AHV 21: Noch knausriger

AHV 21 war eine Abbauvorlage auf dem Buckel der Frauen. Nach dem Mini-Ja zur Rentenalterserhöhung für die Frauen will der rechtsbürgerlich beherrschte Bundesrat jetzt sogar noch beim völlig ungenügenden Rentenzuschlag für die Übergangsjahrgänge geizen. Denn dieser soll nicht an die Lohn- und Teuerungsentwicklung angepasst werden.

WERT HALBIERT. Das heisst: Der «Misch­index», nach dem alle zwei Jahre die AHV-Renten angepasst wird, soll nicht für den Rentenzuschlag gelten. Das bedeutet konkret: Bei gleichbleibender Teuerung sind die Zuschläge bis ans Lebensende der betroffenen Frauen in rund zwanzig Jahren nur noch knapp halb so viel wert wie heute. Noch ein gebrochenes Versprechen der Rechten aus dem AHV-21-Abstimmungskampf. Der Gewerkschaftsbund hat deutlich reagiert: «Wir fordern den Bundesrat mit Nachdruck dazu auf, seinen Spielraum so zu nutzen, dass zumindest die im Abstimmungskampf gemachten Versprechen eingehalten werden.» (cs)
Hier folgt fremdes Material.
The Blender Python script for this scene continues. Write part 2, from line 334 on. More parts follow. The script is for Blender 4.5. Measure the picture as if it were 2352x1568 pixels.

Bei dieser Vorlage bezahlen praktisch alle noch höhere Beiträge für noch schlechtere Leistungen.

AUS DEM RUDER GELAUFEN

So weit, so schlecht – einfach die ganz übliche Rentenpolitik. Oder vielleicht doch nicht ganz. Denn die Parlamentarierinnen und Parlamentarier von SVP bis Mitte stürzten sich so ungestüm auf die leicht unterschiedlichen ­Interessen der verschiedenen Akteure der Finanzindustrie und der Wirtschaftsverbände, dass sie sich in der Summe heillos verhedderten. Am Ende warnten neben den Fachleuten vom Bundesamt für Sozialversicherungen (BSV) auch Pensionskassen-Experten vor der unausgegorenen Vorlage. Weil sie auch rein handwerklich Pfusch ist. Und Gewerbler und Bauern sind plötzlich nicht mehr so sicher, ob sie dafür sein sollen. Im Parlament drückte sich dies bei der Schlussabstimmung durch diverse Enthaltungen aus. Geschlossen Ja stimmten nur die Fraktionen der FDP und der GLP. Bei der SVP-Fraktion enthielt sich fast ein Fünftel.

DIE FRAUEN-LÜGE

Besonders übel ist die Rentensituation für die Frauen. Sie haben 37 Prozent weniger Rente als Männer. Hauptverantwortlich für diese Rentenlücke ist das Pensionskassensystem. Im Vorfeld der Abstimmung über die Er­höhung des Frauenrentenalters versprachen darum bürgerliche Frauen, die Rentensituation der Frauen werde bei der BVG-Revision verbessert. Aber zuerst müssten die Frauen aus Gründen der «Gleichstellung» eben noch mal eine faktische Rentensenkung bei der AHV akzeptieren. Diese Argumentation war damals schon durchsichtig, aber dürfte entscheidend zum Mini-Ja zum höheren Frauenrentenalter beigetragen haben. Und erwartungsgemäss waren die FDP- und GLP-Frauen danach ganz ruhig und trugen das Abbau­programm brav mit. Folge: Die vorliegende Reform verbessert die Rentensituation der Frauen nicht nur nicht, sie verschlechtert sie weiter. Auch weil gleichzeitig beim mickrigen AHV-Rentenzuschlag geknausert werden soll (siehe Box).

VOLK MUSS ENTSCHEIDEN

Die Gewerkschaften und die fortschrittlichen Parteien haben das Referendum gegen die BVG-Revision schon angedroht, als sich die massiven Verschlechterungen abzeichneten. Die bürgerliche Parlamentsmehrheit wollte nicht hören. Und stimmte danach sogar noch weiteren Verschlechterungen zu und lehnte die kleinesten Verbesserungsvorschläge ab. Darum sammeln die Gewerkschaften ab dem Erscheinungstag dieser work-Ausgabe Unterschriften für das Referendum (siehe Text links). Damit das Volk das letzte Wort hat.